Goal => Your task is to copy the material exactly.

Information shown =>
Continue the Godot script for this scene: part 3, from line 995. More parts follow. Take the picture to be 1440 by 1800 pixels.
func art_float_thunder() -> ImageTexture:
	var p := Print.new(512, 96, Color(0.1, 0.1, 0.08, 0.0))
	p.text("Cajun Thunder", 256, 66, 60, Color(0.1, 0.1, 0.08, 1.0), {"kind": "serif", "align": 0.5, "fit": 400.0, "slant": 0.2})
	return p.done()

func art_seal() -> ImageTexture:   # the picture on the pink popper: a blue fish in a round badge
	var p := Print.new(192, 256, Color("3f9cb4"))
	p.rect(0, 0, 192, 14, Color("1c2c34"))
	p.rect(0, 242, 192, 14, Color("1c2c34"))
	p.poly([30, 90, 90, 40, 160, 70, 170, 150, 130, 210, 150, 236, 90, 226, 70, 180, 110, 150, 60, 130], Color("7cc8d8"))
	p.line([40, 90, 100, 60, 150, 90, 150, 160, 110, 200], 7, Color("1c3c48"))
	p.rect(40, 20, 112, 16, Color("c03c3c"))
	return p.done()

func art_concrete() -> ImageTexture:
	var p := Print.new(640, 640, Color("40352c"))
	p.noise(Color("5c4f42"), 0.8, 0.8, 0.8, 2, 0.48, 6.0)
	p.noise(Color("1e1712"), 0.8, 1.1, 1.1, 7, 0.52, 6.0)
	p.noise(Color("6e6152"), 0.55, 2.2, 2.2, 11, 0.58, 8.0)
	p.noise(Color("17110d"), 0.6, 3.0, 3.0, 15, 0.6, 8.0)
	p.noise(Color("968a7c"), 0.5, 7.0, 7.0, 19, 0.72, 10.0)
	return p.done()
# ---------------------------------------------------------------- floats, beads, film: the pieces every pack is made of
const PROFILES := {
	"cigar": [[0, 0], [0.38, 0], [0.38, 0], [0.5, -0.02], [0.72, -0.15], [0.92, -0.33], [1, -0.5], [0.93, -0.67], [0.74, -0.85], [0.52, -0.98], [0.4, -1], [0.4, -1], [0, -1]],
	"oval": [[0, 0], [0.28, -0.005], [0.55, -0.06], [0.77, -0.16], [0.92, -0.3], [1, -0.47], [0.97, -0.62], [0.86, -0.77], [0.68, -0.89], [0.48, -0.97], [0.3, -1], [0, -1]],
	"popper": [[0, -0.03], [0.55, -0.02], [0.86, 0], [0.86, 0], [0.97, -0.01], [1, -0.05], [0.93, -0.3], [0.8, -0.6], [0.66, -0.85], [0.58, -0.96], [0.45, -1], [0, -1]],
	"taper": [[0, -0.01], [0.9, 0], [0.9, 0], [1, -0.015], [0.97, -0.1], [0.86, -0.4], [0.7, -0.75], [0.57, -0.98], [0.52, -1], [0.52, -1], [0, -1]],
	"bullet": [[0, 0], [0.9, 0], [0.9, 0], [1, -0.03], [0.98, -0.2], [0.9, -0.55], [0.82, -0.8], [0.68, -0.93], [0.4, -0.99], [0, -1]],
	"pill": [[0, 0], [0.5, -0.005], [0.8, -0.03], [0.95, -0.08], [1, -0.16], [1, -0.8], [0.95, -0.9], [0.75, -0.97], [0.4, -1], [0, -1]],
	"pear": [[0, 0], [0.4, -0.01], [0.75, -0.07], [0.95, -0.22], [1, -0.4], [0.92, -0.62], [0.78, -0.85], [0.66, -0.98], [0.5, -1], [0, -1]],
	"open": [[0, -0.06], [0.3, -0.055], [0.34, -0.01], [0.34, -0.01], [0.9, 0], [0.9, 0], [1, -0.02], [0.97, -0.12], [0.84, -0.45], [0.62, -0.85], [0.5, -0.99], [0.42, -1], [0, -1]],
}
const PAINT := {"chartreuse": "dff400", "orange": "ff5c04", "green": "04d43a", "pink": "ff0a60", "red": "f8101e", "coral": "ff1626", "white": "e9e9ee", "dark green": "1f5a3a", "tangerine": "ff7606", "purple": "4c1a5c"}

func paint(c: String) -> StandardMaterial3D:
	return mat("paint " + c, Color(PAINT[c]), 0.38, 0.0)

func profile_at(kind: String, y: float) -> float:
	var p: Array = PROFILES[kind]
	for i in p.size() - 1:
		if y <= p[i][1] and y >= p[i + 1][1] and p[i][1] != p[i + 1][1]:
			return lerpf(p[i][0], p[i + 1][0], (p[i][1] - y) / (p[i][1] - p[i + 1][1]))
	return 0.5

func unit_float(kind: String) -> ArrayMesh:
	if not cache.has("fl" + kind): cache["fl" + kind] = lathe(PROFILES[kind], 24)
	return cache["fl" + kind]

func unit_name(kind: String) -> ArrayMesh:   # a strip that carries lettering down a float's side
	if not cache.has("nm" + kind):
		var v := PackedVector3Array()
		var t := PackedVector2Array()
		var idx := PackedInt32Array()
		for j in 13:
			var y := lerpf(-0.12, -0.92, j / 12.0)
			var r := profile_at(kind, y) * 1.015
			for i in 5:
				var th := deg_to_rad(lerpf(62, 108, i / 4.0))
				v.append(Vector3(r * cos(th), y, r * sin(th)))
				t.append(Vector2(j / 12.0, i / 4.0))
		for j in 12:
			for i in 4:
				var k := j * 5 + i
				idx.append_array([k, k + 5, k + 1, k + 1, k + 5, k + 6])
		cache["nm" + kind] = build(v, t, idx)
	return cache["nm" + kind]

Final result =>
Continue the Godot script for this scene: part 3, from line 995. More parts follow. Take the picture to be 1440 by 1800 pixels.
func art_float_thunder() -> ImageTexture:
	var p := Print.new(512, 96, Color(0.1, 0.1, 0.08, 0.0))
	p.text("Cajun Thunder", 256, 66, 60, Color(0.1, 0.1, 0.08, 1.0), {"kind": "serif", "align": 0.5, "fit": 400.0, "slant": 0.2})
	return p.done()

func art_seal() -> ImageTexture:   # the picture on the pink popper: a blue fish in a round badge
	var p := Print.new(192, 256, Color("3f9cb4"))
	p.rect(0, 0, 192, 14, Color("1c2c34"))
	p.rect(0, 242, 192, 14, Color("1c2c34"))
	p.poly([30, 90, 90, 40, 160, 70, 170, 150, 130, 210, 150, 236, 90, 226, 70, 180, 110, 150, 60, 130], Color("7cc8d8"))
	p.line([40, 90, 100, 60, 150, 90, 150, 160, 110, 200], 7, Color("1c3c48"))
	p.rect(40, 20, 112, 16, Color("c03c3c"))
	return p.done()

func art_concrete() -> ImageTexture:
	var p := Print.new(640, 640, Color("40352c"))
	p.noise(Color("5c4f42"), 0.8, 0.8, 0.8, 2, 0.48, 6.0)
	p.noise(Color("1e1712"), 0.8, 1.1, 1.1, 7, 0.52, 6.0)
	p.noise(Color("6e6152"), 0.55, 2.2, 2.2, 11, 0.58, 8.0)
	p.noise(Color("17110d"), 0.6, 3.0, 3.0, 15, 0.6, 8.0)
	p.noise(Color("968a7c"), 0.5, 7.0, 7.0, 19, 0.72, 10.0)
	return p.done()
# ---------------------------------------------------------------- floats, beads, film: the pieces every pack is made of
const PROFILES := {
	"cigar": [[0, 0], [0.38, 0], [0.38, 0], [0.5, -0.02], [0.72, -0.15], [0.92, -0.33], [1, -0.5], [0.93, -0.67], [0.74, -0.85], [0.52, -0.98], [0.4, -1], [0.4, -1], [0, -1]],
	"oval": [[0, 0], [0.28, -0.005], [0.55, -0.06], [0.77, -0.16], [0.92, -0.3], [1, -0.47], [0.97, -0.62], [0.86, -0.77], [0.68, -0.89], [0.48, -0.97], [0.3, -1], [0, -1]],
	"popper": [[0, -0.03], [0.55, -0.02], [0.86, 0], [0.86, 0], [0.97, -0.01], [1, -0.05], [0.93, -0.3], [0.8, -0.6], [0.66, -0.85], [0.58, -0.96], [0.45, -1], [0, -1]],
	"taper": [[0, -0.01], [0.9, 0], [0.9, 0], [1, -0.015], [0.97, -0.1], [0.86, -0.4], [0.7, -0.75], [0.57, -0.98], [0.52, -1], [0.52, -1], [0, -1]],
	"bullet": [[0, 0], [0.9, 0], [0.9, 0], [1, -0.03], [0.98, -0.2], [0.9, -0.55], [0.82, -0.8], [0.68, -0.93], [0.4, -0.99], [0, -1]],
	"pill": [[0, 0], [0.5, -0.005], [0.8, -0.03], [0.95, -0.08], [1, -0.16], [1, -0.8], [0.95, -0.9], [0.75, -0.97], [0.4, -1], [0, -1]],
	"pear": [[0, 0], [0.4, -0.01], [0.75, -0.07], [0.95, -0.22], [1, -0.4], [0.92, -0.62], [0.78, -0.85], [0.66, -0.98], [0.5, -1], [0, -1]],
	"open": [[0, -0.06], [0.3, -0.055], [0.34, -0.01], [0.34, -0.01], [0.9, 0], [0.9, 0], [1, -0.02], [0.97, -0.12], [0.84, -0.45], [0.62, -0.85], [0.5, -0.99], [0.42, -1], [0, -1]],
}
const PAINT := {"chartreuse": "dff400", "orange": "ff5c04", "green": "04d43a", "pink": "ff0a60", "red": "f8101e", "coral": "ff1626", "white": "e9e9ee", "dark green": "1f5a3a", "tangerine": "ff7606", "purple": "4c1a5c"}

func paint(c: String) -> StandardMaterial3D:
	return mat("paint " + c, Color(PAINT[c]), 0.38, 0.0)

func profile_at(kind: String, y: float) -> float:
	var p: Array = PROFILES[kind]
	for i in p.size() - 1:
		if y <= p[i][1] and y >= p[i + 1][1] and p[i][1] != p[i + 1][1]:
			return lerpf(p[i][0], p[i + 1][0], (p[i][1] - y) / (p[i][1] - p[i + 1][1]))
	return 0.5

func unit_float(kind: String) -> ArrayMesh:
	if not cache.has("fl" + kind): cache["fl" + kind] = lathe(PROFILES[kind], 24)
	return cache["fl" + kind]

func unit_name(kind: String) -> ArrayMesh:   # a strip that carries lettering down a float's side
	if not cache.has("nm" + kind):
		var v := PackedVector3Array()
		var t := PackedVector2Array()
		var idx := PackedInt32Array()
		for j in 13:
			var y := lerpf(-0.12, -0.92, j / 12.0)
			var r := profile_at(kind, y) * 1.015
			for i in 5:
				var th := deg_to_rad(lerpf(62, 108, i / 4.0))
				v.append(Vector3(r * cos(th), y, r * sin(th)))
				t.append(Vector2(j / 12.0, i / 4.0))
		for j in 12:
			for i in 4:
				var k := j * 5 + i
				idx.append_array([k, k + 5, k + 1, k + 1, k + 5, k + 6])
		cache["nm" + kind] = build(v, t, idx)
	return cache["nm" + kind]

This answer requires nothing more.